Records with scene code:
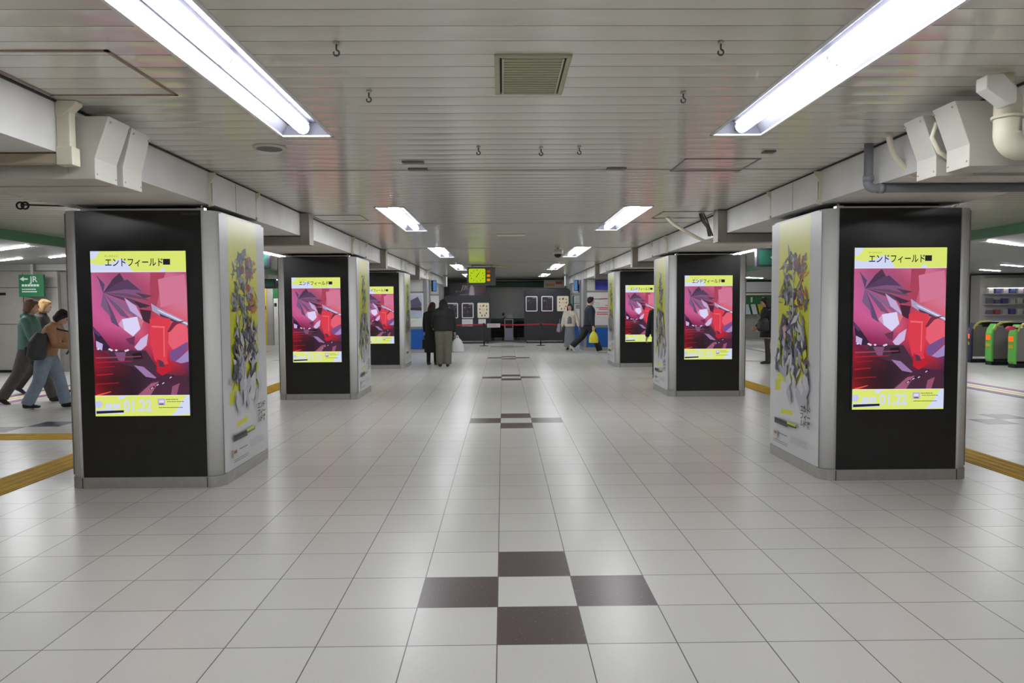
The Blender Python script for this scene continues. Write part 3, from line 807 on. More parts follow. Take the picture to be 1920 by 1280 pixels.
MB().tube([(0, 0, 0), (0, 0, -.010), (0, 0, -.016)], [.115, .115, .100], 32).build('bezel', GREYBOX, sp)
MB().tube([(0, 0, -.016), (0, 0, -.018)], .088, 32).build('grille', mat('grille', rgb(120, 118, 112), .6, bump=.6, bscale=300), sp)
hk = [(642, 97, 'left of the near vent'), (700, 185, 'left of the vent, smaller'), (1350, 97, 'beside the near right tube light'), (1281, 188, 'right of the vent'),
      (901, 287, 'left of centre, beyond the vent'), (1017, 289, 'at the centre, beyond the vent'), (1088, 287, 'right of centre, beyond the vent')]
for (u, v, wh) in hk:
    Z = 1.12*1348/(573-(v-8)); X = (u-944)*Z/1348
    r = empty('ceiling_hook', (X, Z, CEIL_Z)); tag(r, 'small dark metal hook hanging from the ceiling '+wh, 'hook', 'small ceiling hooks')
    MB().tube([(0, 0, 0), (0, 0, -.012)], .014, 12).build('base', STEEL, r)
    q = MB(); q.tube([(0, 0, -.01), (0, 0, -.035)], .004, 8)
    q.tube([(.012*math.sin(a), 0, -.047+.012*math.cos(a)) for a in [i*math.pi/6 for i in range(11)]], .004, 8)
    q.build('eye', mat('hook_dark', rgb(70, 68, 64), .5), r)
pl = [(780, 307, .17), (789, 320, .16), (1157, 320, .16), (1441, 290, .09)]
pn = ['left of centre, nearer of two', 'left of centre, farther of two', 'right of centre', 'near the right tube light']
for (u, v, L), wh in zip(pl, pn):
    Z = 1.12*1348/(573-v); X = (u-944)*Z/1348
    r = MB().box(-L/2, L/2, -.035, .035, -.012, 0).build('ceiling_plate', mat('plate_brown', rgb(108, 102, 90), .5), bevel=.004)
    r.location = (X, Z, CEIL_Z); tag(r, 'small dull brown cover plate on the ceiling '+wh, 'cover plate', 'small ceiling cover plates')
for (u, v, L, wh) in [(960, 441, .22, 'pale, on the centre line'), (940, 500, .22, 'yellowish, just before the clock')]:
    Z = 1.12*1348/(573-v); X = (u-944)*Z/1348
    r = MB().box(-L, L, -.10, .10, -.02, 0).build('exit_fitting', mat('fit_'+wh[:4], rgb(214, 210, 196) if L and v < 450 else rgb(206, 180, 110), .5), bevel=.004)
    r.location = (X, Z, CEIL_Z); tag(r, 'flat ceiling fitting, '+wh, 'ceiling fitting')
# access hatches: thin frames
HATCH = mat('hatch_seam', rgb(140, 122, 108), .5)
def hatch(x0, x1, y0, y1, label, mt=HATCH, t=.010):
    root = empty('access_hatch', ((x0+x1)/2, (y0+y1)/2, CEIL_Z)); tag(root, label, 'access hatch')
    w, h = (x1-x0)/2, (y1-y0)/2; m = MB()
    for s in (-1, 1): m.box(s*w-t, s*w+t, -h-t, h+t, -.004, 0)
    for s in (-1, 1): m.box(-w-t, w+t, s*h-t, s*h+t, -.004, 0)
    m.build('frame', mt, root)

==

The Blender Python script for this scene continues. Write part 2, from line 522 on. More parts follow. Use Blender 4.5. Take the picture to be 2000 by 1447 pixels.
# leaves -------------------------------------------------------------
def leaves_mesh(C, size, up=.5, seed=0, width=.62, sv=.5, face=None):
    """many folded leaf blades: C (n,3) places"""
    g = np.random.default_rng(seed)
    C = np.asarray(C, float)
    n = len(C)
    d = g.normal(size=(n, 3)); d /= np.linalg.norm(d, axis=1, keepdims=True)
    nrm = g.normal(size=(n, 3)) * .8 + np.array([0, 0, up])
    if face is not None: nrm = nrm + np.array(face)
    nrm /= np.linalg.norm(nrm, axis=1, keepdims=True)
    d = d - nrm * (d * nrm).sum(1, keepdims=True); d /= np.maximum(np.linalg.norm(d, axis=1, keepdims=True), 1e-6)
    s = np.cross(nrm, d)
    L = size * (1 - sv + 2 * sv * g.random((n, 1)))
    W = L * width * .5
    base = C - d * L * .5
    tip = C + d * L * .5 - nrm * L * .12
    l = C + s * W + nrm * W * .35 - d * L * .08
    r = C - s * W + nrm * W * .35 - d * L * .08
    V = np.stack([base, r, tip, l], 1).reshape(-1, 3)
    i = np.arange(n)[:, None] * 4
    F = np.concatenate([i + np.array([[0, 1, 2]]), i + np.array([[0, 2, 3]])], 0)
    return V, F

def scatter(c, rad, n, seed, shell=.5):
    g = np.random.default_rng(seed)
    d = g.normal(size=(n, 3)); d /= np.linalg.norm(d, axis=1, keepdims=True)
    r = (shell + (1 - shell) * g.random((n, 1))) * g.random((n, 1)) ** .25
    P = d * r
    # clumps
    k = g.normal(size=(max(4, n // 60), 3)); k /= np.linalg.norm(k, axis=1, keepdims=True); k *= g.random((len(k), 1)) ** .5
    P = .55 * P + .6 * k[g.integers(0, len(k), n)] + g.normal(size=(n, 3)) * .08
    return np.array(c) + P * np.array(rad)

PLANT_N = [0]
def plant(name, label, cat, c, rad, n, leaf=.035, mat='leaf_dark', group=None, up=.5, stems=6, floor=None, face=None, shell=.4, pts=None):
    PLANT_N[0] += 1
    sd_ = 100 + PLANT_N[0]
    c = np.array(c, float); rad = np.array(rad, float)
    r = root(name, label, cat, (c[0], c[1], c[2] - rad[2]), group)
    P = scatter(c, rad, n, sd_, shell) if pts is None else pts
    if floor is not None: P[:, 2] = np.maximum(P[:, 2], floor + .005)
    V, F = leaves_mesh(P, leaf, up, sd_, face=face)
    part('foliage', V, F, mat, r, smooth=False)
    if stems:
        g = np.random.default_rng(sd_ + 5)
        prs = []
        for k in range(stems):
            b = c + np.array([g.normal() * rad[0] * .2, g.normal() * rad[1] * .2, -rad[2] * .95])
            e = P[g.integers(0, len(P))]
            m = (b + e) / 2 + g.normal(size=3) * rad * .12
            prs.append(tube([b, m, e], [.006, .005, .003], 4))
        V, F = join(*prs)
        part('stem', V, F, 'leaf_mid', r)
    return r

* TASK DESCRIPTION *
Make an exact transcription of the lines from the line with "by 1447 pixels." through the line with "return np.array(c) + P * np.array(rad)", inclusive, omitting all others.

* FULL ANSWER *
The Blender Python script for this scene continues. Write part 2, from line 522 on. More parts follow. Use Blender 4.5. Take the picture to be 2000 by 1447 pixels.
# leaves -------------------------------------------------------------
def leaves_mesh(C, size, up=.5, seed=0, width=.62, sv=.5, face=None):
    """many folded leaf blades: C (n,3) places"""
    g = np.random.default_rng(seed)
    C = np.asarray(C, float)
    n = len(C)
    d = g.normal(size=(n, 3)); d /= np.linalg.norm(d, axis=1, keepdims=True)
    nrm = g.normal(size=(n, 3)) * .8 + np.array([0, 0, up])
    if face is not None: nrm = nrm + np.array(face)
    nrm /= np.linalg.norm(nrm, axis=1, keepdims=True)
    d = d - nrm * (d * nrm).sum(1, keepdims=True); d /= np.maximum(np.linalg.norm(d, axis=1, keepdims=True), 1e-6)
    s = np.cross(nrm, d)
    L = size * (1 - sv + 2 * sv * g.random((n, 1)))
    W = L * width * .5
    base = C - d * L * .5
    tip = C + d * L * .5 - nrm * L * .12
    l = C + s * W + nrm * W * .35 - d * L * .08
    r = C - s * W + nrm * W * .35 - d * L * .08
    V = np.stack([base, r, tip, l], 1).reshape(-1, 3)
    i = np.arange(n)[:, None] * 4
    F = np.concatenate([i + np.array([[0, 1, 2]]), i + np.array([[0, 2, 3]])], 0)
    return V, F

def scatter(c, rad, n, seed, shell=.5):
    g = np.random.default_rng(seed)
    d = g.normal(size=(n, 3)); d /= np.linalg.norm(d, axis=1, keepdims=True)
    r = (shell + (1 - shell) * g.random((n, 1))) * g.random((n, 1)) ** .25
    P = d * r
    # clumps
    k = g.normal(size=(max(4, n // 60), 3)); k /= np.linalg.norm(k, axis=1, keepdims=True); k *= g.random((len(k), 1)) ** .5
    P = .55 * P + .6 * k[g.integers(0, len(k), n)] + g.normal(size=(n, 3)) * .08
    return np.array(c) + P * np.array(rad)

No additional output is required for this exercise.